Dutch Chocolate is a flavored version of Charleston Cheesehouse’s flagship Battery Park. Described as a cross between a brie and a farm cheese, the production process for these these bloomy-rinded discs is completely done by hand, from pouring the milk into the vat, to molding, flipping, wrapping and labeling
Inspired by an Ecuadorian tradition of drinking hot cocoa alongside cheese, this cheese reveals a gorgeous brown marbling beneath its fuzzy white rind, due to the addition of single-origin cocoa to the curds before molding. Discs are aged from three to four weeks.
Chardonnay Wash is an aged version of Charleston Cheesehouse’s flagship Battery Park, originally inspired by the successful pairing of that cheese with chardonnay. The production process for the cheese is completely done by hand, from pouring the milk into the vat, to molding, flipping, wrapping and labeling.

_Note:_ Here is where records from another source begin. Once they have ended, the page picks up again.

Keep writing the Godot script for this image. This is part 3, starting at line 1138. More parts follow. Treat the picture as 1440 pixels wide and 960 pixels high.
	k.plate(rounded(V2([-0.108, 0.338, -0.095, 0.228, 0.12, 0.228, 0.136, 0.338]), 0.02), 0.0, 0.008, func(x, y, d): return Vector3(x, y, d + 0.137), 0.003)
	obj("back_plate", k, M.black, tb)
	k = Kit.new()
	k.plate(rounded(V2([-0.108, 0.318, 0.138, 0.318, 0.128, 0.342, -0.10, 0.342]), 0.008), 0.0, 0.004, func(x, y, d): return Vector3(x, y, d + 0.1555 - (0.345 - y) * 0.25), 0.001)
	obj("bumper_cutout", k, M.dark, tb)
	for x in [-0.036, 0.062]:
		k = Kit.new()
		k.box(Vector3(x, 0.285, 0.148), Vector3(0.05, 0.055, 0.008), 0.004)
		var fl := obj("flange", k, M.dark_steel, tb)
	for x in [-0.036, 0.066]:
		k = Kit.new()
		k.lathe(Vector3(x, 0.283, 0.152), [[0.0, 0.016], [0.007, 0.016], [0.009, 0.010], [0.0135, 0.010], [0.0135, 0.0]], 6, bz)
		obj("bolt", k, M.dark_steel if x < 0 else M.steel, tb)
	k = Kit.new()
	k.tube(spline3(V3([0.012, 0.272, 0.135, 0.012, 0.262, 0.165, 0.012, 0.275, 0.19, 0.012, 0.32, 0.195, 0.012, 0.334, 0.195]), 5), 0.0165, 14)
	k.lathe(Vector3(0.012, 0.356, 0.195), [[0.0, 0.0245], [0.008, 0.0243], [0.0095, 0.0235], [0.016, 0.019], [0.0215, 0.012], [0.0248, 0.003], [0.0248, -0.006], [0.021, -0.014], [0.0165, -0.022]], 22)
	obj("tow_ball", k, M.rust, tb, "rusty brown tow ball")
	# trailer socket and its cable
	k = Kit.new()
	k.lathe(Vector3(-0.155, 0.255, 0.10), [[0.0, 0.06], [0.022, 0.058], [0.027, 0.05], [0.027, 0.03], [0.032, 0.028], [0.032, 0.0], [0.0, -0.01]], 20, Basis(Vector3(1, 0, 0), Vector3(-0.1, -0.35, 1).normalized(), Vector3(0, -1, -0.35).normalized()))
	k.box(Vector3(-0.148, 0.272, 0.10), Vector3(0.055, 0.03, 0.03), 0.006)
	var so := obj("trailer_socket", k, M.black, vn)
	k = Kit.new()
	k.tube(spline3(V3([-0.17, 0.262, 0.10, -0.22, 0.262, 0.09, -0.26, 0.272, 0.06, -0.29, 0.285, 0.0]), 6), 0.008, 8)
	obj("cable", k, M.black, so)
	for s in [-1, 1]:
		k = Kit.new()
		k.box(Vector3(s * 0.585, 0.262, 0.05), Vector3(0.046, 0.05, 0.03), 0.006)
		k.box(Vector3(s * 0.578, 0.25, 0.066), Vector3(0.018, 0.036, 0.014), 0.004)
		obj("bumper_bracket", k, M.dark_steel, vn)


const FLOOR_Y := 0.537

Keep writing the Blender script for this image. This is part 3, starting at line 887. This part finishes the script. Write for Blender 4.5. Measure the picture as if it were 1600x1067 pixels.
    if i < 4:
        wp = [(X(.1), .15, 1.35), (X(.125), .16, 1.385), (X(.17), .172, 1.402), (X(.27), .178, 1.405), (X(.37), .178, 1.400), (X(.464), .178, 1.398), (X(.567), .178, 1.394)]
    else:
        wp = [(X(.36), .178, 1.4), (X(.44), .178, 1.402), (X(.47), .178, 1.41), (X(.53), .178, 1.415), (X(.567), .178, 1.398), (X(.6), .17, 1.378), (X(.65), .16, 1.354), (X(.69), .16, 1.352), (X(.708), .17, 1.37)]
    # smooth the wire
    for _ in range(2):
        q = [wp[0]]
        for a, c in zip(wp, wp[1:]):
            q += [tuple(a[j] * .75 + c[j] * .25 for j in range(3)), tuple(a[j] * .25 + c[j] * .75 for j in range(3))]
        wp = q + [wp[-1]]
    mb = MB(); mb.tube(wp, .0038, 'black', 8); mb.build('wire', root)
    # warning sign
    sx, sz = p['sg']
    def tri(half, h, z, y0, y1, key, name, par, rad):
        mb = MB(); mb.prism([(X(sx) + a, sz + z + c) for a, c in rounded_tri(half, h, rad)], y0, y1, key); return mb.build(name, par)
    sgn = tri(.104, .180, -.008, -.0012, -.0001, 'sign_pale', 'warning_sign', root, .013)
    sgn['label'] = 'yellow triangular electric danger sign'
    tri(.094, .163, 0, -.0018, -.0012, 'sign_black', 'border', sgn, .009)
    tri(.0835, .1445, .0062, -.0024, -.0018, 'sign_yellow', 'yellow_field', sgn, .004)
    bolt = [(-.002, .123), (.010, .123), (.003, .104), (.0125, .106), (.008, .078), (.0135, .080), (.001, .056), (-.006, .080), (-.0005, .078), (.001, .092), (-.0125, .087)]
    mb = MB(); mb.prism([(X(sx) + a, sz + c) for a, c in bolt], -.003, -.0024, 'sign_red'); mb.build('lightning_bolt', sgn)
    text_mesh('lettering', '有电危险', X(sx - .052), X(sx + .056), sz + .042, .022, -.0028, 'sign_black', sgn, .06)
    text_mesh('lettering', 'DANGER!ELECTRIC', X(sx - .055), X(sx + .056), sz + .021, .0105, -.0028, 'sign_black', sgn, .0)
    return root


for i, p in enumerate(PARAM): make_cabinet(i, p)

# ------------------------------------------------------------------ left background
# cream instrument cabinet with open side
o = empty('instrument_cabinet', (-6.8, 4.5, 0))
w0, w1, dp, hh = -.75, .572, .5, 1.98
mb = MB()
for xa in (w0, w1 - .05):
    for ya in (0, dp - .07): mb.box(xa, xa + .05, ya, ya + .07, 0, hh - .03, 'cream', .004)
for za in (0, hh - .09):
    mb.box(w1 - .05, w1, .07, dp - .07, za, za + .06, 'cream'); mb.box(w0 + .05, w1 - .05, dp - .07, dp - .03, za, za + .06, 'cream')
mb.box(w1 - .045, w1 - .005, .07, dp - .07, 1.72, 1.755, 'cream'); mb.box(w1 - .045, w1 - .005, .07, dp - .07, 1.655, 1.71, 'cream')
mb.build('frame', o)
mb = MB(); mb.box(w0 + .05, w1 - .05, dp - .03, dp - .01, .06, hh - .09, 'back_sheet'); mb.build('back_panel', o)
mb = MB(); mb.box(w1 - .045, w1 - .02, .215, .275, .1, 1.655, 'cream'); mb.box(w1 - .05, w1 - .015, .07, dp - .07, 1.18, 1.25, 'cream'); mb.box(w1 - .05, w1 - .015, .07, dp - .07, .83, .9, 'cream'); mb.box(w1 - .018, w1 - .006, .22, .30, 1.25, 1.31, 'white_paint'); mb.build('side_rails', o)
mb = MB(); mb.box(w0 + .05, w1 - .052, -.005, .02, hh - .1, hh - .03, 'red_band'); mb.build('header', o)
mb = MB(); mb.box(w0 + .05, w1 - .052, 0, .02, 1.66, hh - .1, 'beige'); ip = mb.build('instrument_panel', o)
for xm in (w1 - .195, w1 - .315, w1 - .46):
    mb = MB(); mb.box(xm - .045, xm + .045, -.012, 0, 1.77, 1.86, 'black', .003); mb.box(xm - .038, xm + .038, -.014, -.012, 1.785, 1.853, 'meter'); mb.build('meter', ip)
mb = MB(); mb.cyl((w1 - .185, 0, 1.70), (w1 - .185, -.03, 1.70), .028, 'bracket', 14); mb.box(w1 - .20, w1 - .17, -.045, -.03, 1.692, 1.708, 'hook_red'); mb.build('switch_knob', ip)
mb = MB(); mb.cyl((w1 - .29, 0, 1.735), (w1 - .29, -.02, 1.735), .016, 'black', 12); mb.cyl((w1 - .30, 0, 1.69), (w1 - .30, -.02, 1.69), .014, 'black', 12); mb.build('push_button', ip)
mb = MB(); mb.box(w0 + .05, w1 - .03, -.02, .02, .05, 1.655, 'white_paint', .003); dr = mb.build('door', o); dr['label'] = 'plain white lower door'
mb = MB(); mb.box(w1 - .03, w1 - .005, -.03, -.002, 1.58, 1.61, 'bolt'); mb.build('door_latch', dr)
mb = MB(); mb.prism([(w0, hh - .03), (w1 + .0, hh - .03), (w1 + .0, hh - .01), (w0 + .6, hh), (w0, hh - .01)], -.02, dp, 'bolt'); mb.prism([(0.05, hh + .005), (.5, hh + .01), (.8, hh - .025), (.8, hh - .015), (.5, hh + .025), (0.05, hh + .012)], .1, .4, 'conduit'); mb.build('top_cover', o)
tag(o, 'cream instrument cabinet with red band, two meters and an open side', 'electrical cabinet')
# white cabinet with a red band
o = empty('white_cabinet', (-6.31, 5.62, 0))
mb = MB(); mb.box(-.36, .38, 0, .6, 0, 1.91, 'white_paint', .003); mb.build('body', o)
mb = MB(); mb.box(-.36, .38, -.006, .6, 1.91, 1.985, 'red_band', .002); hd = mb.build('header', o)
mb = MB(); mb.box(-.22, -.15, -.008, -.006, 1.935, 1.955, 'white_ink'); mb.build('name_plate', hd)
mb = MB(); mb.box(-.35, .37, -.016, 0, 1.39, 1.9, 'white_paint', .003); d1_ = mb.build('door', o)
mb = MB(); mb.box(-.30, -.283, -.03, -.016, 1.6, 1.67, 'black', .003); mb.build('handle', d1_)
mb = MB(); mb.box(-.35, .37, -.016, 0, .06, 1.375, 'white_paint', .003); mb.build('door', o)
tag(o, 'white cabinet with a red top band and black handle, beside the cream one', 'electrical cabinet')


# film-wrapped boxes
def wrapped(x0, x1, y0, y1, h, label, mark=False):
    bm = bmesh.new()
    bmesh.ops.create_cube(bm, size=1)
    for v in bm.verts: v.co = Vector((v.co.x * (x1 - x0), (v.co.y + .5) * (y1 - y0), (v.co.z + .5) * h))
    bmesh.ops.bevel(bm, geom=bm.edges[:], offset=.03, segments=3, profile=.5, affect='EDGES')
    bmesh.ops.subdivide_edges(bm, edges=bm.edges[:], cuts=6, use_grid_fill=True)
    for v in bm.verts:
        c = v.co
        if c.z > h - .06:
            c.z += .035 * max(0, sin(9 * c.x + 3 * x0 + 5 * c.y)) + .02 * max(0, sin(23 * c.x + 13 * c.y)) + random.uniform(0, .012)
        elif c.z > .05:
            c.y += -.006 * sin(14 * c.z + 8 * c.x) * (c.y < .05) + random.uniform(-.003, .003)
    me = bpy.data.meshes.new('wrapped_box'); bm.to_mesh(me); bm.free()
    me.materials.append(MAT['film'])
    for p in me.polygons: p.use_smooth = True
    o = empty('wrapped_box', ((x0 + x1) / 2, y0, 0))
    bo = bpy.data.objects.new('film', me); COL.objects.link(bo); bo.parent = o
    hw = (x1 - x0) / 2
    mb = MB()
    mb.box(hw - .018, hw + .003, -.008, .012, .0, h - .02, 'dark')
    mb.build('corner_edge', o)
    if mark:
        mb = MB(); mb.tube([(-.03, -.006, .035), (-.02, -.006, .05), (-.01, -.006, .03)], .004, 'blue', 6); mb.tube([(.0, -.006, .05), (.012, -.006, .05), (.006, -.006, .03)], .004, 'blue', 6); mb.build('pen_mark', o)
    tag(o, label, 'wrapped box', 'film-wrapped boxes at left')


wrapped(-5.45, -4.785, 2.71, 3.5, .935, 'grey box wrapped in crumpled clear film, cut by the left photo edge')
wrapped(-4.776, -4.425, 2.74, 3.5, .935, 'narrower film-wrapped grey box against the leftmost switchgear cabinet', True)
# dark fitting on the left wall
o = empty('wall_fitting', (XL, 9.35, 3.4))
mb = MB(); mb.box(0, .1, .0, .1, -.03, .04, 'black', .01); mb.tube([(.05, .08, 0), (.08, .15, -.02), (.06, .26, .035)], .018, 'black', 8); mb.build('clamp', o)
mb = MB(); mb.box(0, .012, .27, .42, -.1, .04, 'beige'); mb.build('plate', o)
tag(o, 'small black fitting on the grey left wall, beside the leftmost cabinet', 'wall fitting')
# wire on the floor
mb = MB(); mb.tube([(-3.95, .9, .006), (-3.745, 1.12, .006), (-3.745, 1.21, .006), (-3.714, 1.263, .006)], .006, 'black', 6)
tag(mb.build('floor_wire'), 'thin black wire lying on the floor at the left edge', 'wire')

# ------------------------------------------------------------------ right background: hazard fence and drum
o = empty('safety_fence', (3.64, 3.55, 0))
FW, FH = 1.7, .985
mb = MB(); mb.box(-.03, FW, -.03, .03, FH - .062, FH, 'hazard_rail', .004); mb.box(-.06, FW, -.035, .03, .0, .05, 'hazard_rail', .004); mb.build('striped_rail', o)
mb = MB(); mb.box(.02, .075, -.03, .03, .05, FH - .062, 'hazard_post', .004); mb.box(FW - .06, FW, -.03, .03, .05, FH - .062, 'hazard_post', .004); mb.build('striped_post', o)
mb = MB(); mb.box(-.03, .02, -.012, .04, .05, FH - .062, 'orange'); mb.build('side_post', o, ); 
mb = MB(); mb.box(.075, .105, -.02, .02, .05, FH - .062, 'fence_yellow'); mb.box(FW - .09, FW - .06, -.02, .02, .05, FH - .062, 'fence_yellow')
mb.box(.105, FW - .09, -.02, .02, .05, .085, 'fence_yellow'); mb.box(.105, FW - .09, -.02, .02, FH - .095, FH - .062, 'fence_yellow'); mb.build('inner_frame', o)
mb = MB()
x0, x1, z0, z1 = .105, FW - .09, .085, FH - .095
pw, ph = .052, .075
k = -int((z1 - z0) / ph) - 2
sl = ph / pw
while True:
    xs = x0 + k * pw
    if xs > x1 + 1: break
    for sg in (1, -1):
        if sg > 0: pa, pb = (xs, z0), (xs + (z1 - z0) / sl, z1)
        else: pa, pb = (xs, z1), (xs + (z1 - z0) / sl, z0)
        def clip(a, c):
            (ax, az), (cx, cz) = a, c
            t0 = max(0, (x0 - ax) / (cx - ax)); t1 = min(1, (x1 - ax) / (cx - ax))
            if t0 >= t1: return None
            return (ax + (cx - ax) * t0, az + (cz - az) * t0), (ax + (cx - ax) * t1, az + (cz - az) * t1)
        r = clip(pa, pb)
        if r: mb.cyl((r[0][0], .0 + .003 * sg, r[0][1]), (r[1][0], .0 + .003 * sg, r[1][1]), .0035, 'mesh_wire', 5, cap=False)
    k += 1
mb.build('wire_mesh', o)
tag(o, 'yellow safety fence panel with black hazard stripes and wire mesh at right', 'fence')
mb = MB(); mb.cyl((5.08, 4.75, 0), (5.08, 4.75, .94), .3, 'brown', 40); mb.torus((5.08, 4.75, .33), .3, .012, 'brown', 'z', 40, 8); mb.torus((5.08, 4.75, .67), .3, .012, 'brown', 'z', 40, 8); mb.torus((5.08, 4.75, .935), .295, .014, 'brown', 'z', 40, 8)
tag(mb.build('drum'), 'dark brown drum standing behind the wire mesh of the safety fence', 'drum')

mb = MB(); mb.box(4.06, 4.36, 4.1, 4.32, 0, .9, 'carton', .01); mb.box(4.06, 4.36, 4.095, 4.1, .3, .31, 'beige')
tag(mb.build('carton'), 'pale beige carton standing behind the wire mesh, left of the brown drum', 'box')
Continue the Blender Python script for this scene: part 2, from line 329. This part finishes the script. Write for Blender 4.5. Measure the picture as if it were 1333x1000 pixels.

While Chardonnay Wash begins as a bloomy-rind cheese, it’s aged quite differently from Battery Park and Charleston Cheesehouse’s other cheeses, in a drier environment. During the beginning of the ripening stage, the cheese is washed in chardonnay and rotated every other day. As a result the cheese develops quite differently during eight weeks of affinage, becoming much more firm with a less visible white surface. Because of its dryness and firmness, one might think that it was a pressed cheese, but it’s not; molds are simply filled with curds, left to rest and periodically flipped.